▶ [WHAT YOU WILL DO] Take the listing from its first line through the line that contains "def gz(y): return" and please retype those lines exactly, leaving out the pictures.

################

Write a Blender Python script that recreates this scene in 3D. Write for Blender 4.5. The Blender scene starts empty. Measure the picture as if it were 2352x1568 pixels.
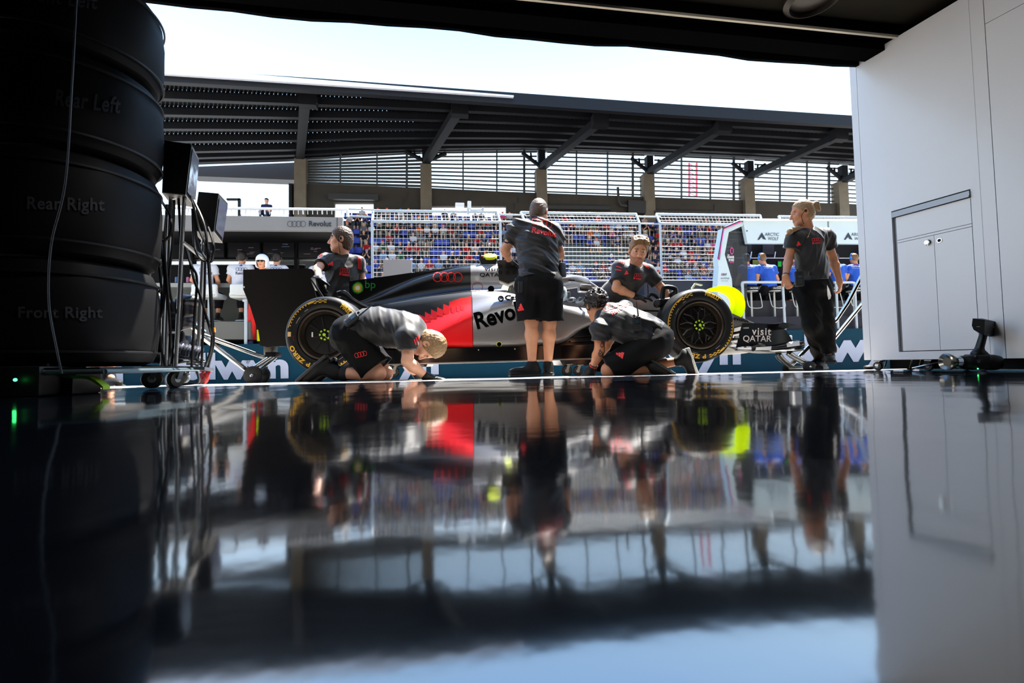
import bpy, bmesh, math, random
import numpy as np
from mathutils import Vector as V, Matrix
from mathutils.bvhtree import BVHTree
random.seed(11); np.random.seed(11)
SC = bpy.context.scene
COL = SC.collection
R = math.radians
# ---------------------------------------------------------------- camera maths
IW, IH, FPX = 2352, 1568, 1100.0
CAM = V((0, 0, .113))
_yaw, _pit, _rol = R(9.0), math.atan(50/1100), R(1.0)
FW = V((math.sin(_yaw)*math.cos(_pit), math.cos(_yaw)*math.cos(_pit), math.sin(_pit)))
_r0 = V((math.cos(_yaw), -math.sin(_yaw), 0)); _u0 = _r0.cross(FW)
RT = _r0*math.cos(_rol) - _u0*math.sin(_rol)
UP = _u0*math.cos(_rol) + _r0*math.sin(_rol)
def ray(px, py): return FW + RT*((px-IW/2)/FPX) + UP*((IH/2-py)/FPX)
def pt(px, py, D): return CAM + ray(px, py)*D                       # by depth along the view
def onY(px, py, Y): d = ray(px, py); return CAM + d*((Y-CAM.y)/d.y)
def onZ(px, py, z): d = ray(px, py); return CAM + d*((z-CAM.z)/d.z)
def onP(px, py, p0, n): d = ray(px, py); return CAM + d*((V(p0)-CAM).dot(n)/d.dot(n))
def proj(p):
    q = V(p)-CAM; D = q.dot(FW); return (IW/2+FPX*q.dot(RT)/D, IH/2-FPX*q.dot(UP)/D, D)
def gz(y): return 0.0 if y < 3.8 else -.036*(y-3.8)

# ---------------------------------------------------------------- materials
MATS = {}
def lin(c):
    c = c/255; return c/12.92 if c <= .04045 else ((c+.055)/1.055)**2.4
def mat(name, rgb, rough=.5, metal=0., spec=.5, noise=0., ns=20., bump=0., bs=60., emit=0., coat=0., sheen=0., alpha=1., trans=0.):
    if name in MATS: return MATS[name]
    m = bpy.data.materials.new(name); m.use_nodes = True
    nt = m.node_tree; b = nt.nodes['Principled BSDF']
    col = (lin(rgb[0]), lin(rgb[1]), lin(rgb[2]), 1)
    b.inputs['Base Color'].default_value = col
    b.inputs['Roughness'].default_value = rough; b.inputs['Metallic'].default_value = metal
    b.inputs['Specular IOR Level'].default_value = spec
    b.inputs['Coat Weight'].default_value = coat; b.inputs['Coat Roughness'].default_value = .05
    if sheen: b.inputs['Sheen Weight'].default_value = sheen
    if alpha < 1: b.inputs['Alpha'].default_value = alpha
    if trans: b.inputs['Transmission Weight'].default_value = trans
    if emit:
        b.inputs['Emission Color'].default_value = col; b.inputs['Emission Strength'].default_value = emit
    tc = nt.nodes.new('ShaderNodeTexCoord')
    if noise:
        n = nt.nodes.new('ShaderNodeTexNoise'); n.inputs['Scale'].default_value = ns; n.inputs['Detail'].default_value = 4
        nt.links.new(tc.outputs['Object'], n.inputs['Vector'])
        rr = nt.nodes.new('ShaderNodeMapRange'); rr.inputs[1].default_value = .3; rr.inputs[2].default_value = .7
        rr.inputs[3].default_value = 1-noise; rr.inputs[4].default_value = 1+noise
        nt.links.new(n.outputs['Fac'], rr.inputs[0])
        mx = nt.nodes.new('ShaderNodeMix'); mx.data_type = 'RGBA'; mx.blend_type = 'MULTIPLY'
        mx.inputs[0].default_value = 1; mx.inputs[6].default_value = col
        nt.links.new(rr.outputs[0], mx.inputs[7]); nt.links.new(mx.outputs[2], b.inputs['Base Color'])
    if bump:
        n2 = nt.nodes.new('ShaderNodeTexNoise'); n2.inputs['Scale'].default_value = bs; n2.inputs['Detail'].default_value = 3
        nt.links.new(tc.outputs['Object'], n2.inputs['Vector'])
        bm_ = nt.nodes.new('ShaderNodeBump'); bm_.inputs['Strength'].default_value = bump; bm_.inputs['Distance'].default_value = .01
        nt.links.new(n2.outputs['Fac'], bm_.inputs['Height']); nt.links.new(bm_.outputs['Normal'], b.inputs['Normal'])
    MATS[name] = m
    return m

# ---------------------------------------------------------------- objects
FRAME = {}
def frame(o): return FRAME.get(o.name, Matrix())
def tag(o, label=None, cat=None, group=None, kind=None):
    if label: o['label'] = label
    if cat: o['category'] = cat
    if group: o['group'] = group
    if kind: o['kind'] = kind
    return o
def thing(name, label, cat, M=None, group=None):
    o = bpy.data.objects.new(name, None); COL.objects.link(o)
    if M is None: M = Matrix()
    elif not isinstance(M, Matrix): M = Matrix.Translation(V(M))
    o.matrix_world = M; o.empty_display_size = .1
    FRAME[o.name] = M.copy()
    return tag(o, label, cat, group)
def base_of(vs):
    a = np.array([tuple(v) for v in vs]); lo, hi = a.min(0), a.max(0)
    return V(((lo[0]+hi[0])/2, (lo[1]+hi[1])/2, lo[2]))
def mkobj(name, vs, fs, mats, parent=None, mi=None, smooth=35, local=False, label=None, cat=None, group=None, kind=None):
    if not isinstance(mats, (list, tuple)): mats = [mats]
    A = np.array([tuple(v) for v in vs], dtype=np.float64).reshape(-1, 3)
    if parent is not None:
        M = frame(parent)
        if not local:
            I = np.array(M.inverted()); A = A@I[:3, :3].T+I[:3, 3]
        loc = None
    else:
        loc = base_of(A); A = A-np.array(loc)
    me = bpy.data.meshes.new(name)
    me.from_pydata(A.tolist(), [], [tuple(int(i) for i in f) for f in fs])
    for m in mats: me.materials.append(m)
    if mi is not None: me.polygons.foreach_set('material_index', np.asarray(mi, dtype=np.int32))
    if smooth == 'all': me.polygons.foreach_set('use_smooth', np.ones(len(me.polygons), dtype=bool))
    elif smooth:
        bm = bmesh.new(); bm.from_mesh(me); th = R(smooth)
        for f in bm.faces: f.smooth = True
        for e in bm.edges: e.smooth = len(e.link_faces) == 2 and e.calc_face_angle(0) < th
        bm.to_mesh(me); bm.free()
    me.update()
    o = bpy.data.objects.new(name, me); COL.objects.link(o)
    if parent is not None: o.parent = parent; FRAME[o.name] = frame(parent)
    else: o.location = loc; FRAME[o.name] = Matrix.Translation(loc)
    return tag(o, label, cat, group, kind)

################

▶ [ANSWER FOR THIS EXERCISE]
Write a Blender Python script that recreates this scene in 3D. Write for Blender 4.5. The Blender scene starts empty. Measure the picture as if it were 2352x1568 pixels.
import bpy, bmesh, math, random
import numpy as np
from mathutils import Vector as V, Matrix
from mathutils.bvhtree import BVHTree
random.seed(11); np.random.seed(11)
SC = bpy.context.scene
COL = SC.collection
R = math.radians
# ---------------------------------------------------------------- camera maths
IW, IH, FPX = 2352, 1568, 1100.0
CAM = V((0, 0, .113))
_yaw, _pit, _rol = R(9.0), math.atan(50/1100), R(1.0)
FW = V((math.sin(_yaw)*math.cos(_pit), math.cos(_yaw)*math.cos(_pit), math.sin(_pit)))
_r0 = V((math.cos(_yaw), -math.sin(_yaw), 0)); _u0 = _r0.cross(FW)
RT = _r0*math.cos(_rol) - _u0*math.sin(_rol)
UP = _u0*math.cos(_rol) + _r0*math.sin(_rol)
def ray(px, py): return FW + RT*((px-IW/2)/FPX) + UP*((IH/2-py)/FPX)
def pt(px, py, D): return CAM + ray(px, py)*D                       # by depth along the view
def onY(px, py, Y): d = ray(px, py); return CAM + d*((Y-CAM.y)/d.y)
def onZ(px, py, z): d = ray(px, py); return CAM + d*((z-CAM.z)/d.z)
def onP(px, py, p0, n): d = ray(px, py); return CAM + d*((V(p0)-CAM).dot(n)/d.dot(n))
def proj(p):
    q = V(p)-CAM; D = q.dot(FW); return (IW/2+FPX*q.dot(RT)/D, IH/2-FPX*q.dot(UP)/D, D)
def gz(y): return 0.0 if y < 3.8 else -.036*(y-3.8)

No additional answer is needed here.